Lo mismo hicieron el segundo día: le dieron otra vuelta a la ciudad, y volvieron al campamento. Esto mismo lo hicieron durante seis días.
El séptimo día todo el pueblo se levantó al despuntar el alba, y rodeó la ciudad siete veces. Ese fue el único día que la rodearon siete veces.
Pero al tocar los sacerdotes las bocinas por séptima vez, Josué ordenó al pueblo:
«Griten con todas sus fuerzas, porque el Señor les ha entregado la ciudad.
Y será destruida en honor al Señor, con todo lo que hay en ella. Solamente quedará con vida Rajab la ramera y los que estén en su casa, porque ella escondió a los hombres que enviamos a reconocer el lugar.
Y ustedes, tengan cuidado de no caer bajo condenación. No toquen ni tomen nada de lo que está bajo maldición, para que el campamento de Israel no sea destruido y perturbado.
Todo lo que sea de plata y oro, y los utensilios de bronce y de hierro, se consagrarán al Señor y entrarán en su tesoro.»
El pueblo lanzó fuertes gritos, y los sacerdotes tocaron las bocinas; y cuando el pueblo oyó el sonido de las bocinas, gritó con más fuerza, y la muralla se vino abajo. Entonces el pueblo marchó directamente contra la ciudad, y la tomó.
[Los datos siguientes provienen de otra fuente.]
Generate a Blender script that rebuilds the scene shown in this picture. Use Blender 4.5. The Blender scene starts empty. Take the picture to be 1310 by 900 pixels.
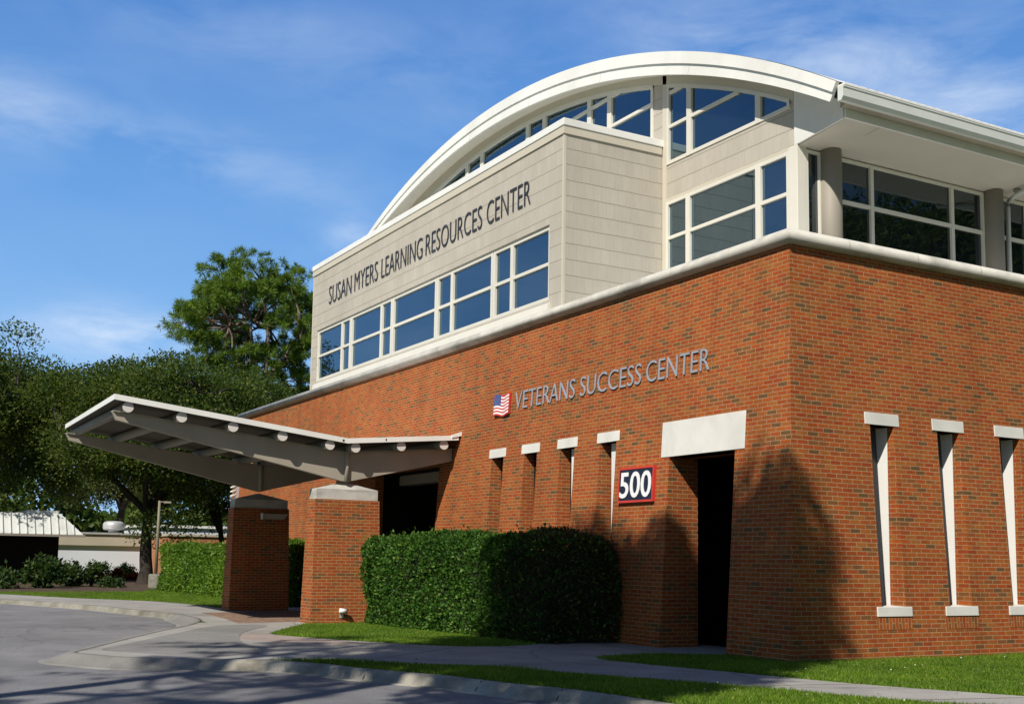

Destruyeron a filo de espada todo lo que había en la ciudad: hombres y mujeres, jóvenes y viejos, y bueyes, ovejas y asnos.
Entonces Josué les dijo a los dos hombres que habían ido a reconocer la tierra:
«Vayan a la casa de la ramera, y háganla salir de allí con todas sus pertenencias, tal y como se lo prometieron.»
Aquellos entraron y sacaron a Rajab, a su padre y a su madre, y a sus hermanos y a toda su parentela, con todas sus pertenencias, y los pusieron fuera del campamento de Israel.
Luego le prendieron fuego a la ciudad, con todo lo que en ella había. Solamente pusieron la plata, el oro y los utensilios de bronce y de hierro en el tesoro de la casa del Señor.
Josué le salvó la vida a Rajab la ramera, lo mismo que a la casa de su padre, y puso a salvo todas sus pertenencias, en recompensa por haber escondido a los mensajeros que Josué envió a reconocer Jericó. Además, a Rajab se le permitió vivir entre los israelitas, hasta el día de hoy.
Por aquellos días Josué lanzó una maldición. Dijo así:
«Maldito sea delante del Señor cualquiera que se atreva a reconstruir esta ciudad de Jericó. Sobre su hijo primogénito echará los cimientos, y sobre su hijo menor construirá las puertas.»
Y el Señor estaba con Josué, y su fama se extendió por toda la tierra.